The less said about his time in Cleveland and Baltimore, the better – but Jimenez is the rare player who might be the best pitcher or hitter in a franchise’s history that Sony San Diego can still sign up for Diamond Dynasty, and getting him in the game will absolutely matter to some Rockies diehards who are inexplicably still baseball fans after the last several years of being a Rockies diehard.
Jordan Zimmermann
It seems like forever ago, but Jordan Zimmermann put together back-to-back All-Star seasons in the mid-2010s, winning 19 games in 2013 and going 14-5 with a sub-3.00 ERA in 2014.

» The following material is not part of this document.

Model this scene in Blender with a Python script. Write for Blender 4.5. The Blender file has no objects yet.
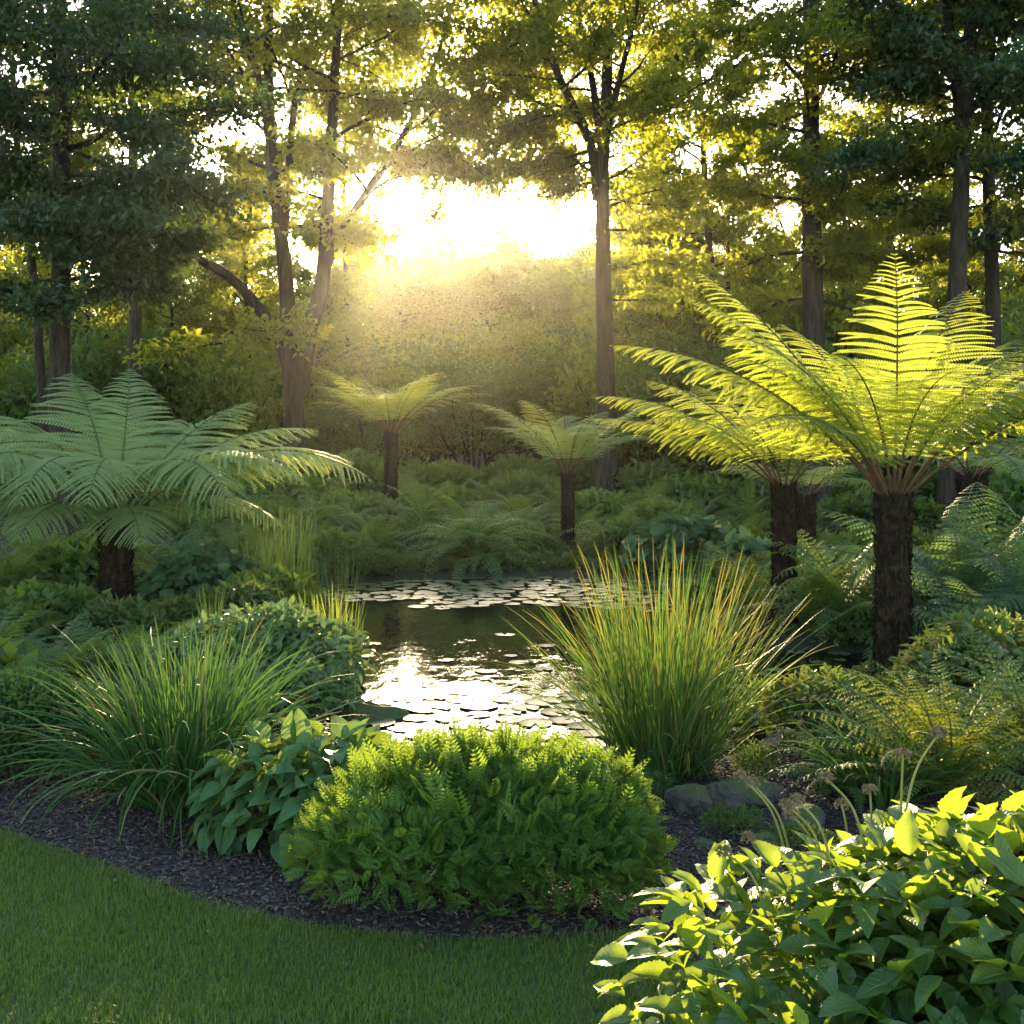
import bpy, math
import numpy as np
from math import radians as R, sin, cos, pi

sc = bpy.context.scene
COL = sc.collection

# ------------------------------------------------------------------ camera, sky, sun, exposure
FPX, HOR, CAMZ = 1098.0, 440.0, 1.6
cam_d = bpy.data.cameras.new('camera')
cam_d.sensor_width = 36.0
cam_d.lens = 36.0 * FPX / 1024.0
cam_d.shift_y = -(512 - HOR) / 1024.0
cam_d.clip_start, cam_d.clip_end = 0.05, 3000
cam_d.dof.use_dof = False
cam_d.dof.focus_distance = 6.0
cam_d.dof.aperture_fstop = 11
cam = bpy.data.objects.new('camera', cam_d)
COL.objects.link(cam)
cam.location = (0, 0, CAMZ)
cam.rotation_euler = (R(90), 0, 0)
sc.camera = cam

SX, SZ = -0.0935, 0.2186                      # slope of the sun direction per metre of depth
sun_v = np.array([SX, 1.0, SZ]); sun_v /= np.linalg.norm(sun_v)
SUN_EL = math.asin(sun_v[2])
SUN_AZ = math.atan2(sun_v[0], sun_v[1])       # from +Y, clockwise seen from above

w = bpy.data.worlds.new('World'); sc.world = w
w.use_nodes = True
nt = w.node_tree; nt.nodes.clear()
wo = nt.nodes.new('ShaderNodeOutputWorld')
bg = nt.nodes.new('ShaderNodeBackground'); bg.inputs[1].default_value = 0.15
sky = nt.nodes.new('ShaderNodeTexSky'); sky.sky_type = 'NISHITA'
sky.sun_disc = False
sky.sun_elevation = SUN_EL
sky.sun_rotation = SUN_AZ
sky.air_density = 1.0; sky.dust_density = 1.5; sky.ozone_density = 1.0
nt.links.new(sky.outputs[0], bg.inputs[0])
# the bright aureole round the sun in the misty evening sky
tc = nt.nodes.new('ShaderNodeTexCoord')
dt = nt.nodes.new('ShaderNodeVectorMath'); dt.operation = 'DOT_PRODUCT'
dt.inputs[1].default_value = tuple(sun_v)
nt.links.new(tc.outputs['Generated'], dt.inputs[0])
def wmath(op, a, b=None):
    n = nt.nodes.new('ShaderNodeMath'); n.operation = op
    for i, v in enumerate((a, b)):
        if v is None: continue
        if isinstance(v, (int, float)): n.inputs[i].default_value = v
        else: nt.links.new(v, n.inputs[i])
    return n.outputs[0]
cl = wmath('MAXIMUM', dt.outputs['Value'], 0.0)
core = wmath('MULTIPLY', wmath('POWER', cl, 1500.0), 14.0)
halo = wmath('MULTIPLY', wmath('POWER', cl, 110.0), 0.30)
wide = wmath('MULTIPLY', wmath('POWER', cl, 10.0), 0.06)
bg2 = nt.nodes.new('ShaderNodeBackground'); bg2.inputs[0].default_value = (1.0, 0.84, 0.56, 1)
nt.links.new(wmath('ADD', wmath('ADD', core, halo), wide), bg2.inputs[1])
ad = nt.nodes.new('ShaderNodeAddShader')
nt.links.new(bg.outputs[0], ad.inputs[0]); nt.links.new(bg2.outputs[0], ad.inputs[1])
nt.links.new(ad.outputs[0], wo.inputs[0])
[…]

As a helpful point of comparison, Stephen Strasburg was in those same Nationals rotations, and had the worst two of his first eight seasons from the perspective of FIP in them … and had a better ERA than Zimmermann in 2013 before leading the NL in strikeouts in 2014.
Maybe there are some Nationals fans who would prefer Zimmermann to the newly-retired – and financially set – Strasburg as a Diamond Dynasty legend, but their cases would have to be pretty compelling to persuade me that Zim should be the lone such inclusion from the 2010s Nationals pitching staff.